Data records:
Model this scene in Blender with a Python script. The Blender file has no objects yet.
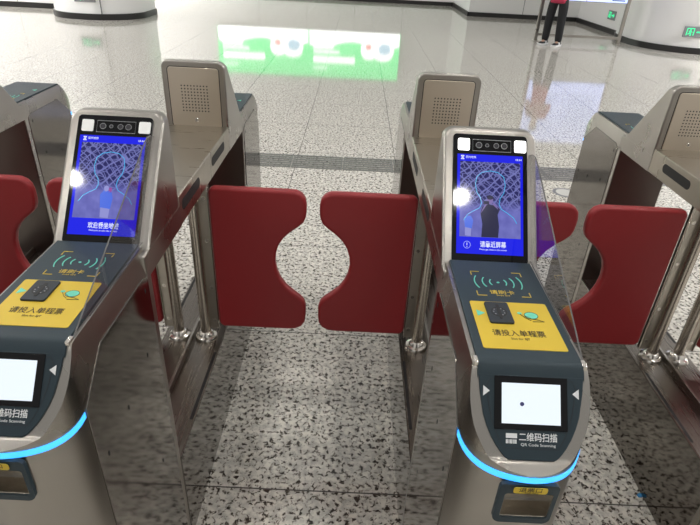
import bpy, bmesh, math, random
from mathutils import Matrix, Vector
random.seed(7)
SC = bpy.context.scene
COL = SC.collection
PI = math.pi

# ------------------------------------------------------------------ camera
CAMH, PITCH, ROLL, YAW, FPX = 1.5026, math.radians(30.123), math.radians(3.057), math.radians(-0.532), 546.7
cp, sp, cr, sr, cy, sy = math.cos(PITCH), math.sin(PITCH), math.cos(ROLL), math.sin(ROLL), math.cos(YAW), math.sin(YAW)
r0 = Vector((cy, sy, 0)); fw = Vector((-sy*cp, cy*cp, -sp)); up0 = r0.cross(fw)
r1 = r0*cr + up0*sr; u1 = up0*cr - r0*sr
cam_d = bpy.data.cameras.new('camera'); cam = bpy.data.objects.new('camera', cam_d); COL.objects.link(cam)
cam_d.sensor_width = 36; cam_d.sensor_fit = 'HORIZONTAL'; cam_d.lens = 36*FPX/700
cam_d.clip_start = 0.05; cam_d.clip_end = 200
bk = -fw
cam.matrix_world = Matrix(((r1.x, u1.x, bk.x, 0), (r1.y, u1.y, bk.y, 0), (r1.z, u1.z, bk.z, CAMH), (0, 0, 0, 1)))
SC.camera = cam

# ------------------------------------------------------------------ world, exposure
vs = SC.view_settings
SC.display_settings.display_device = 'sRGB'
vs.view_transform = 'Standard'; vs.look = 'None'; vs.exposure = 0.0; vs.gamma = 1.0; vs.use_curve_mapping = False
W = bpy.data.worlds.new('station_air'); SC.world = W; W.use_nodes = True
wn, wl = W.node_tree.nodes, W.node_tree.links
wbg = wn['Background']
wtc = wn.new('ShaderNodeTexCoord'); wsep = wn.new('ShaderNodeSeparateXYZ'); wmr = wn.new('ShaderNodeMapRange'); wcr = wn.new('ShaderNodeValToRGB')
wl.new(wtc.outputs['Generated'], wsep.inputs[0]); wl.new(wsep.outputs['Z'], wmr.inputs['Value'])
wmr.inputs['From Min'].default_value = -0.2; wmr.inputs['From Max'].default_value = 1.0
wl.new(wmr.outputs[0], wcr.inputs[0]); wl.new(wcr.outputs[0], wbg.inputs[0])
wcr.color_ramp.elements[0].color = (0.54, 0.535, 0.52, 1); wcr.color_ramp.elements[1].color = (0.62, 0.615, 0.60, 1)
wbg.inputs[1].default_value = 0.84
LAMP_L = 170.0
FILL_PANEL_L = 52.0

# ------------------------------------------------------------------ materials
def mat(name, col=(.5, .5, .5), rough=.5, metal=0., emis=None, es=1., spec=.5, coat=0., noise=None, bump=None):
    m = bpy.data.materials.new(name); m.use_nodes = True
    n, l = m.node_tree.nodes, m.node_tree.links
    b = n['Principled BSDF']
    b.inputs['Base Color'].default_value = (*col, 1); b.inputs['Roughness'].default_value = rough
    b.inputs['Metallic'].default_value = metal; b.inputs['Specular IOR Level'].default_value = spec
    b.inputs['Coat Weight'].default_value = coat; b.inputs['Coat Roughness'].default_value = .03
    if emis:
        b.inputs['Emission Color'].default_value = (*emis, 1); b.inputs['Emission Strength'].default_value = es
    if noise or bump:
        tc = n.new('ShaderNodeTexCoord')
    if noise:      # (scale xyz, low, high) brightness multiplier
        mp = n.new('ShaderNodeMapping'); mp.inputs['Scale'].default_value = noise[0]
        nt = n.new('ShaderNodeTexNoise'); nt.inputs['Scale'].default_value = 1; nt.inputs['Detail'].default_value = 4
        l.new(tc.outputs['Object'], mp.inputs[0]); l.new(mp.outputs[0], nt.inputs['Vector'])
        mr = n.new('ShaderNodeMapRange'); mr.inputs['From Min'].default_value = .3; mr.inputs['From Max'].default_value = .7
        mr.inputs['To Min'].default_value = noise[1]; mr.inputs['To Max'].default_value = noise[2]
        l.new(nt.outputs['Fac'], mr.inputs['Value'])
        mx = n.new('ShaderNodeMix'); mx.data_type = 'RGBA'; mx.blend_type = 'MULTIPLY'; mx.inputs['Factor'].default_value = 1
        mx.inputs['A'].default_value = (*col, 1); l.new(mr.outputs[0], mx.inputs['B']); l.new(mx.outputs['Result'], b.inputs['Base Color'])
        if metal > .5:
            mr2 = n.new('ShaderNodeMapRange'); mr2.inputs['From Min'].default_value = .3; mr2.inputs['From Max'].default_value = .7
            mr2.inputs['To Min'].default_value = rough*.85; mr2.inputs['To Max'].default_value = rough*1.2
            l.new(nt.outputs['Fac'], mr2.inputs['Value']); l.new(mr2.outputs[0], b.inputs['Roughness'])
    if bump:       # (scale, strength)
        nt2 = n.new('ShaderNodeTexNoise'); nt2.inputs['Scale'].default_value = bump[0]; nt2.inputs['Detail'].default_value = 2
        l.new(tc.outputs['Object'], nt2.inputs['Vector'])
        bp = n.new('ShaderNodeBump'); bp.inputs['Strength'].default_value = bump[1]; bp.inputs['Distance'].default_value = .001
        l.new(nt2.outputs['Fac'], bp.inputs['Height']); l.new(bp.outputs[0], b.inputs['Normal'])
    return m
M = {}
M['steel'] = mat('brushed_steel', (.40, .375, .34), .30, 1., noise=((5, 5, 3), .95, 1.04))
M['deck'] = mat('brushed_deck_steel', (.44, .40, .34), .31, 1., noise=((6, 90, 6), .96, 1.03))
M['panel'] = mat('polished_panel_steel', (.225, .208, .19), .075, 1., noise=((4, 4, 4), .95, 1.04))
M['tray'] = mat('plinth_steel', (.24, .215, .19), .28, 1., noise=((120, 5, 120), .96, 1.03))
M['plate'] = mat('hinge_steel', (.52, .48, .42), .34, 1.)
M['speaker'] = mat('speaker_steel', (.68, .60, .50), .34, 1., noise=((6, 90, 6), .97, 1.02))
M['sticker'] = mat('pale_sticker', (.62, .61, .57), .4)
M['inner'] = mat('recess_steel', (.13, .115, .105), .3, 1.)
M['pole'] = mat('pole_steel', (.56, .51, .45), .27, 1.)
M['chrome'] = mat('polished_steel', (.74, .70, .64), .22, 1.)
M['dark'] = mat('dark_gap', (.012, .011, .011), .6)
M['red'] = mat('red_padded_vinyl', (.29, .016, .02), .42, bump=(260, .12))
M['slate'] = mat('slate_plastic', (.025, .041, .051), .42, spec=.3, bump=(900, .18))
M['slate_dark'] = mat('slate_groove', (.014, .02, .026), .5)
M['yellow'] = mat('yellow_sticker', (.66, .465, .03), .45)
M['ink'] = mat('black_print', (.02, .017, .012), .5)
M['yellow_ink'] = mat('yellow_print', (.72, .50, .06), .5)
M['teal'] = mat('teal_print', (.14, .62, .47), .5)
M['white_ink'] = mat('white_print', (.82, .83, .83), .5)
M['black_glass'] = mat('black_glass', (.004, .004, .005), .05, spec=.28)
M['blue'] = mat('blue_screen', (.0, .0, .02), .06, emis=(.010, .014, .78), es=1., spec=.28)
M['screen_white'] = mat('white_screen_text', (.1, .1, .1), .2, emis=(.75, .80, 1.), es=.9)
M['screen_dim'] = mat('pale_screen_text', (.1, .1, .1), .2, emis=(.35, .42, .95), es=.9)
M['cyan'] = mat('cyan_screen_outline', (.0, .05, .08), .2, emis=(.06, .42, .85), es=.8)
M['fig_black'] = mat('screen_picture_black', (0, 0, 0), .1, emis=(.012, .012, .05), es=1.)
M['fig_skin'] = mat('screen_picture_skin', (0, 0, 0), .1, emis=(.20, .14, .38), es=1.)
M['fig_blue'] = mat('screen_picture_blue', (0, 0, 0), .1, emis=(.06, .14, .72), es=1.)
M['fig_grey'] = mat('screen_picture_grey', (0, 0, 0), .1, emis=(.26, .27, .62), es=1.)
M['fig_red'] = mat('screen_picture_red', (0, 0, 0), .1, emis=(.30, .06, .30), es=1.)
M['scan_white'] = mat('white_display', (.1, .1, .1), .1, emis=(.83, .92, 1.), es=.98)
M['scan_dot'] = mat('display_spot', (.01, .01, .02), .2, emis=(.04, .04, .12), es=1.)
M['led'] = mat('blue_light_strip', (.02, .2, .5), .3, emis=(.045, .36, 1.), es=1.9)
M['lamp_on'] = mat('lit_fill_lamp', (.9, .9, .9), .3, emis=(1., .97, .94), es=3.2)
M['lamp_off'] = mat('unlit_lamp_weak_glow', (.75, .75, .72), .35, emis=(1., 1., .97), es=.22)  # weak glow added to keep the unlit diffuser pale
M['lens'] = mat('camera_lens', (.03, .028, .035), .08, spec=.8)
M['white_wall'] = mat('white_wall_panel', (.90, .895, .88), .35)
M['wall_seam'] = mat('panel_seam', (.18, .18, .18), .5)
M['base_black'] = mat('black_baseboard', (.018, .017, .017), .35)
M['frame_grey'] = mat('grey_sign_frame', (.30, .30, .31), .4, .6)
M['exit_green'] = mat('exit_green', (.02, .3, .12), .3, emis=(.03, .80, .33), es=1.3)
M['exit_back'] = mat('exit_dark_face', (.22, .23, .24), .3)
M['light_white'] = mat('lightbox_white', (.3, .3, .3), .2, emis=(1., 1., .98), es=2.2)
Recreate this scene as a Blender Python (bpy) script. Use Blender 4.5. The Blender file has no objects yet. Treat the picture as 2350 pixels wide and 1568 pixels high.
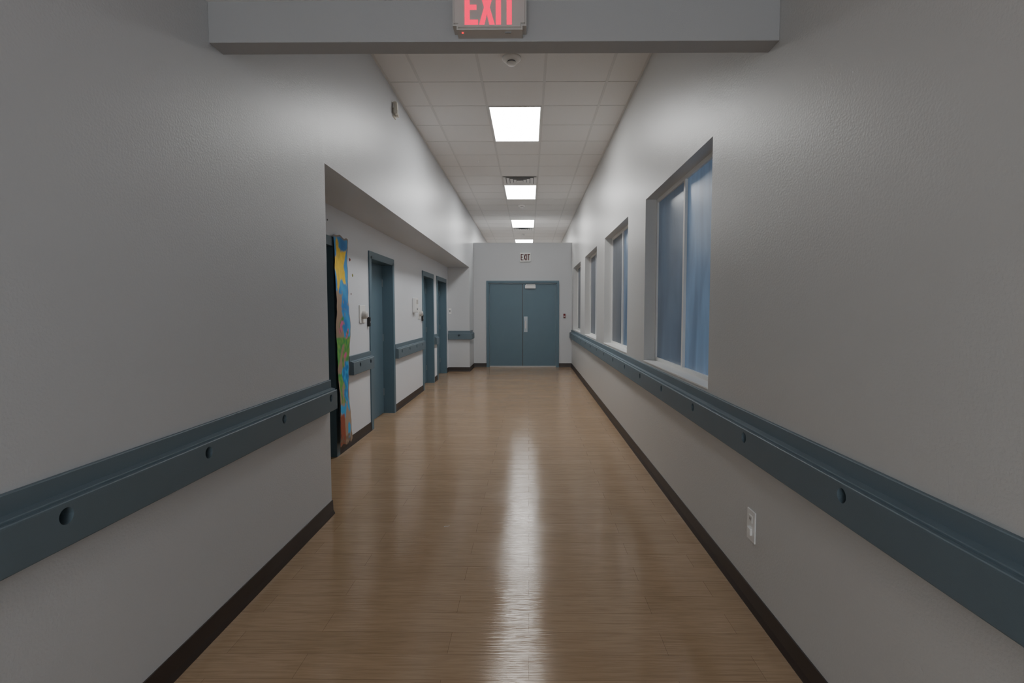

● Aim: Print the entries as they stand, first line through the line holding "PI = math.pi", with every picture removed.

● Expected output:
Model this scene in Blender with a Python script. The Blender file has no objects yet.
import bpy, bmesh, math, random
from mathutils import Matrix, Vector
random.seed(7)
SC = bpy.context.scene
COL = SC.collection
PI = math.pi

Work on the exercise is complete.